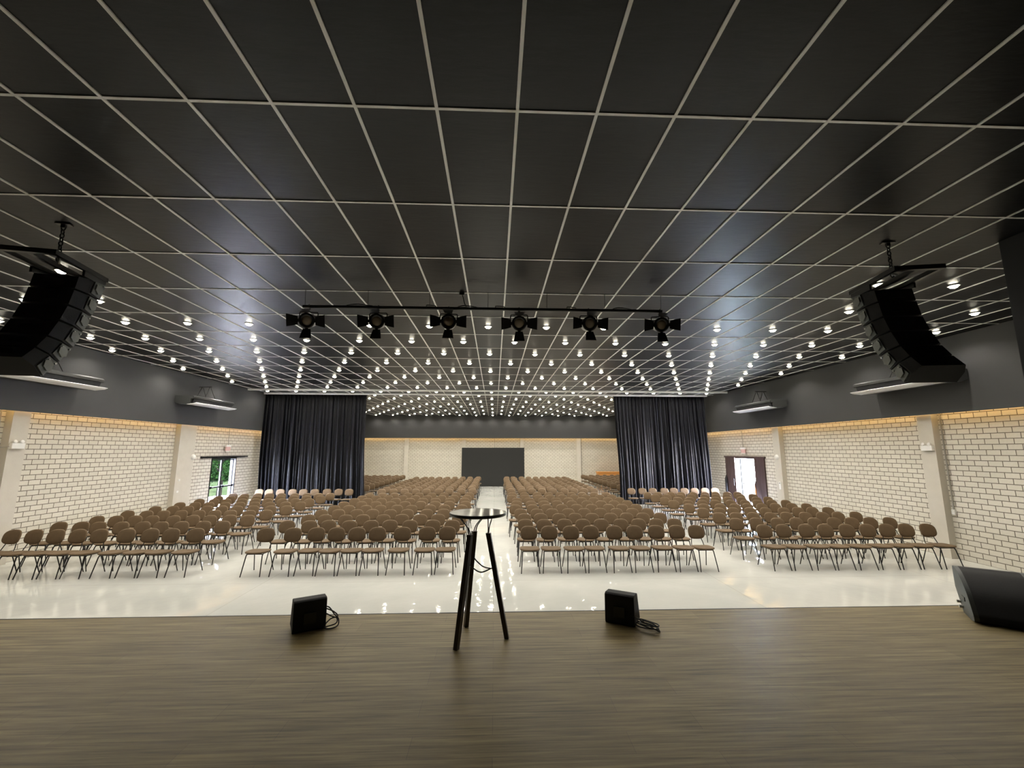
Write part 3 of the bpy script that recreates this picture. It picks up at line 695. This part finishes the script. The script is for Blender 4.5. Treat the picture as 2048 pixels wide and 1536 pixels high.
def fresnel(x, tilt, yaw, label):
    o = empty('stage_light', (x, YBAR, ZB-0.024), yaw, label, 'stage light', 'fresnel stage lights on the black bar')
    zc = -0.205
    # clamp and yoke
    b = MB(); b.tube([(0, 0.034*math.sin(a_), 0.024+0.034*math.cos(a_)) for a_ in [0.3*k-2.4 for k in range(17)]], 0.0065, 6); b.rbox(-0.02, 0.02, -0.02, 0.02, -0.03, -0.011, 0.004); b.tube([(0, 0, -0.075), (0, 0, -0.02)], 0.010, 8); b.build('clamp', M['metal'], o)
    b = MB(); b.tube([(-0.135, 0, zc), (-0.138, 0, -0.09), (-0.125, 0, -0.07), (0.125, 0, -0.07), (0.138, 0, -0.09), (0.135, 0, zc)], 0.009, 6); b.build('yoke', M['metal'], o)
    T = Matrix.Translation((0, 0, zc)) @ Matrix.Rotation(tilt, 4, 'X') @ Matrix.Rotation(PI/2, 4, 'X')   # local +z -> towards -y (stage)
    b = MB(); b.lathe([(0.03, -0.16), (0.085, -0.15), (0.105, -0.12), (0.105, 0.05), (0.12, 0.055), (0.12, 0.085), (0.078, 0.085), (0.078, 0.06)], 24, T)
    for s_ in (-1, 1): b.tube([(s_*0.10, 0, 0), (s_*0.155, 0, 0)], 0.016, 10, T=T)
    bd = b.build('housing', M['metal'], o)
    MB().lathe([(0.078, 0.062), (0.060, 0.078), (0.035, 0.086), (0.0001, 0.088)], 24, T).build('lens', M['lensglass'], o)
    # four barn doors, opened wide
    for k in range(4):
        a_ = k*PI/2; R_ = Matrix.Rotation(a_, 4, 'Z'); fold = math.radians((58, 74, 20, 74)[k])
        w0, w1, L_ = ((0.056, 0.086, 0.165), (0.062, 0.098, 0.160), (0.056, 0.086, 0.150), (0.062, 0.098, 0.160))[k]
        # leaf in local: hinge at y=-0.125, plane going outwards/forwards
        def q(xx, l, d=0.0): return (xx, -(0.128+l*math.sin(fold)+d*math.cos(fold)), 0.088+l*math.cos(fold)-d*math.sin(fold))
        m_ = w0+(w1-w0)*0.55; v = [q(-w0, 0), q(w0, 0), q(m_, L_*0.45), q(w1, L_), q(-w1, L_), q(-m_, L_*0.45)]
        v += [q(-w0, 0, 0.003), q(w0, 0, 0.003), q(m_, L_*0.45, 0.003), q(w1, L_, 0.003), q(-w1, L_, 0.003), q(-m_, L_*0.45, 0.003)]
        fcs = [(0, 1, 2, 3, 4, 5), (11, 10, 9, 8, 7, 6)]+[(i, i+6, (i+1) % 6+6, (i+1) % 6) for i in range(6)]
        b = MB(); b.add(v, fcs, False, T @ R_); b.box(-0.025, 0.025, -0.132, -0.112, 0.082, 0.094, T @ R_); b.build('barn_door', M['metal'], o)
labs = ['leftmost of the six stage lights on the bar', 'second stage light from the left on the bar', 'third stage light from the left on the bar', 'third stage light from the right on the bar', 'second stage light from the right on the bar', 'rightmost of the six stage lights on the bar']
for x, t_, yw, lb in zip((-2.93, -1.85, -0.74, 0.38, 1.50, 2.67), (0.30, 0.26, 0.16, 0.34, 0.20, 0.26), (0.10, -0.02, 0.04, -0.03, 0.05, -0.10), labs):
    fresnel(x, t_, yw, 'black barn-door '+lb)

# ------------------------------------------------------------------ suspended air conditioners
def aircon(side, y0, y1, label, rods=True):
    xf = FL if side < 0 else FR; s_ = -side       # s_ points into the hall
    o = empty('air_conditioner', (xf, (y0+y1)/2, CAMZ+1.45), 0, label, 'air conditioner', 'dark air conditioners on the side bulkheads')
    h = (y1-y0)/2
    def P(lst): return [(s_*a, b) for a, b in lst]
    # profile in (x,z), extruded along y
    T = Matrix(((0, s_, 0, 0), (1, 0, 0, 0), (0, 0, 1, 0), (0, 0, 0, 1)))
    prof = [(0.02, 0.27), (0.02, 0.05), (0.14, 0.0), (0.50, 0.0), (0.50, 0.175), (0.60, 0.185), (0.605, 0.24), (0.56, 0.27)]
    b = MB(); b.prism(prof, -h, h, T); bo = b.build('shell', M['acdark'], o)
    b = MB(); b.prism([(0.501, 0.02), (0.53, 0.03), (0.575, 0.175), (0.501, 0.172)], -h+0.06, h-0.06, T); b.build('outlet', M['black'], o)
    b = MB()
    b.prism([(0.40, -0.012), (0.64, 0.012), (0.70, 0.040), (0.69, 0.050), (0.62, 0.026), (0.40, -0.001)], -h-0.0, h+0.0, T)
    for k in range(3): b.box(s_*0.60-0.008, s_*0.60+0.008, -h*0.6+k*h*0.6-0.01, -h*0.6+k*h*0.6+0.01, 0.02, 0.055)
    b.build('louver', M['acflap'], o)
    b = MB(); b.prism([(0.606, 0.195), (0.612, 0.195), (0.614, 0.243), (0.564, 0.277), (0.562, 0.271), (0.607, 0.240)], -h+0.02, h-0.02, T); b.build('trim_strip', M['acdark'], o)
    b = MB(); zt = 0.70; yc = 0.0
    for xo in (0.12, 0.42):
        for d_ in (-1, 1): b.tube([(s_*xo, d_*0.28, 0.25), (s_*(xo if xo < 0.2 else xo-0.05), d_*0.03, zt-0.02)], 0.010, 6)
    b.tube([(0, 0, zt), (s_*0.42, 0, zt)], 0.012, 6); b.build('support_bracket', M['metal'], o)
aircon(-1, 8.55, 10.75, 'dark air conditioner on the left bulkhead, nearer one behind the hanging speakers')
aircon(-1, 13.9, 16.05, 'dark air conditioner on the left bulkhead, farther one near the glass door')
aircon(1, 8.5, 10.75, 'dark air conditioner on the right bulkhead, nearer one behind the hanging speakers')
aircon(1, 14.15, 16.35, 'dark air conditioner on the right bulkhead, farther one near the bright doorway')

# ------------------------------------------------------------------ wall fittings
def emergency(x, y, z, s_, label):
    o = empty('emergency_light', (x, y, z), 0, label, 'emergency light')
    MB().rbox(min(0.002*s_, 0.07*s_), max(0.002*s_, 0.07*s_), -0.13, 0.13, -0.06, 0.06, 0.006).build('body', M['white'], o)
    for d in (-0.07, 0.07):
        T = Matrix.Translation((0.04*s_, d, 0.09)) @ Matrix.Rotation(s_*PI/2.4, 4, 'Y')
        MB().lathe([(0.014, -0.03), (0.035, -0.01), (0.038, 0.03), (0.03, 0.034), (0.0001, 0.034)], 14, T).build('lamp_head', M['white'], o)
emergency(XL+0.16, 9.72, CAMZ+0.08, 1, 'white twin-head emergency light on the nearest left pillar')
emergency(XR-0.16, 9.75, CAMZ+0.05, -1, 'white twin-head emergency light on the nearest right pillar')
def exitsign(x, y, z, label, s_):
    o = empty('exit_sign', (x, y, z), 0, label, 'sign')
    b = MB(); b.rbox(-0.02, 0.02, -0.14, 0.14, -0.13, 0.02, 0.004); b.build('panel', M['redsign'], o)
    MB().rbox(-0.035, 0.035, -0.15, 0.15, 0.021, 0.09, 0.006).build('housing', M['white'], o)
    MB().box(-0.024, 0.024, -0.13, 0.13, -0.15, -0.132).build('lower_rim', M['white'], o)
    MB().tube([(0, 0, 0.09), (0, 0, 0.80)], 0.012, 8).build('conduit', M['conduit'], o)
exitsign(XL+0.10, 17.25, CAMZ+0.10, 'small hanging sign box with reddish face above the left glass door', 1)
exitsign(XR-0.10, 17.45, CAMZ+0.02, 'small hanging sign box with reddish face above the bright right doorway', -1)
for x, s_, lb in ((XL+0.16, 1, 'round white alarm fitting beside the left glass door'), (XR-0.16, -1, 'round white alarm fitting beside the bright right doorway')):
    T = Matrix.Rotation(s_*PI/2, 4, 'Y'); o = empty('alarm_sounder', (x, 15.25, CAMZ-0.24), 0, lb, 'alarm')
    MB().lathe([(0.085, 0.001), (0.085, 0.03), (0.07, 0.055), (0.03, 0.07), (0.0001, 0.072)], 24, T).build('dome', M['white'], o)
    MB().lathe([(0.095, 0.0), (0.095, 0.012), (0.088, 0.014)], 24, T).build('base', M['ring'], o)
o = empty('access_panel', (XR-0.162, 15.2, CAMZ-1.22), 0, 'narrow white intercom panel on the pillar right of the bright doorway', 'intercom')
MB().rbox(-0.03, 0, -0.05, 0.05, -0.16, 0.10, 0.005).build('body', M['white'], o); MB().tube([(-0.031, 0, 0.06), (-0.038, 0, 0.06)], 0.018, 12).build('button', M['metal'], o)
o = empty('wall_fixture', (XR-0.001, 18.95, 0.0), 0, 'slim upright black fixture on the brick left of the bright doorway', 'wall fixture')
MB().lathe([(0.03, 0.53), (0.065, 0.56), (0.07, 1.15), (0.045, 1.24), (0.02, 1.27), (0.02, 1.33)], 16, Matrix.Translation((-0.08, 0, 0))).build('body', M['metal'], o)
MB().box(-0.08, 0, -0.02, 0.02, 1.0, 1.04).build('bracket', M['metal'], o)
sk = MB(); 
for y, z in ((14.72, 1.42), (14.70, 1.05)): 
    s_ = empty('wall_switch', (XL+0.161, y, z), 0, 'small white switch plate on the wide left pillar, %s of two' % ('upper' if z > 1.2 else 'lower'), 'switch')
    MB().rbox(0, 0.012, -0.04, 0.04, -0.03, 0.03, 0.003).build('plate', M['white'], s_); MB().box(0.012, 0.018, -0.012, 0.012, -0.015, 0.015).build('rocker', M['ring'], s_)
b = MB(); b.tube([(XR-0.03, 9.52, 3.5), (XR-0.03, 9.52, 1.08)], 0.014, 8)
tag(b.build('conduit_pipe', M['conduit']), 'grey vertical conduit beside the nearest right pillar', 'conduit')
o = empty('outlet_box', (XR-0.03, 9.52, 1.02), 0, 'small pale outlet box at the foot of the right conduit', 'outlet box')
MB().rbox(-0.03, 0.03, -0.035, 0.035, -0.05, 0.059, 0.005).build('body', M['white'], o)
b = MB(); b.tube([(XL+0.03, 9.46, 3.5), (XL+0.03, 9.46, 0.9)], 0.014, 8); b.tube([(XL+0.03, 9.46, 2.45), (XL+0.165, 9.56, 2.46), (XL+0.175, 9.59, 2.47)], 0.008, 6)
tag(b.build('conduit_pipe', M['conduit']), 'grey vertical conduit beside the nearest left pillar', 'conduit')
b = MB(); b.tube([(0.0, YE-0.02, 3.5), (0.0, YE-0.02, 2.55)], 0.018, 8)
tag(b.build('conduit_pipe', M['conduit']), 'thin conduit on the far brick wall above the dark screen', 'conduit')
b = MB(); b.tube([(6.45, YE-0.02, 3.5), (6.45, YE-0.02, 0.3)], 0.016, 8)
tag(b.build('conduit_pipe', M['conduit']), 'thin conduit beside the rightmost far pillar', 'conduit')

# ------------------------------------------------------------------ dark screen wall and counter at the far end
sc = empty('screen_wall', (-0.09, 29.25, 0), -0.015, 'large plain dark screen standing at the far end of the central aisle', 'screen')
b = MB(); b.rbox(-2.11, 2.11, -0.08, 0.02, 0.0, 2.56, 0.006); b.build('front_panel', M['screen'], sc)
b = MB()
for x in (-2.0, -0.7, 0.7, 2.0): b.box(x-0.03, x+0.03, 0.02, 0.08, 0, 2.5); b.box(x-0.03, x+0.03, 0.08, 0.9, 0, 0.05)
b.build('rear_support', M['metal'], sc)
ct = empty('wooden_counter', (8.55, 31.2, 0), 0, 'orange-brown wooden counter along the far right brick wall', 'counter')
MB().rbox(-1.15, 1.15, -0.32, 0.30, 0.80, 0.86, 0.006).build('countertop', M['orange'], ct)
b = MB()
b.box(-1.10, 1.10, -0.26, -0.22, 0.08, 0.80)
b.build('front_board', M['orange'], ct)
for x in (-1.05, 1.05): MB().box(x-0.04, x+0.04, -0.22, 0.28, 0, 0.80).build('side_board', M['orange'], ct)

● DESCRIPTION OF THE TASK
Which lines hold the word "wide"? Copy every one of them.

● WRITTEN SOLUTION
Write part 3 of the bpy script that recreates this picture. It picks up at line 695. This part finishes the script. The script is for Blender 4.5. Treat the picture as 2048 pixels wide and 1536 pixels high.
    # four barn doors, opened wide
    s_ = empty('wall_switch', (XL+0.161, y, z), 0, 'small white switch plate on the wide left pillar, %s of two' % ('upper' if z > 1.2 else 'lower'), 'switch')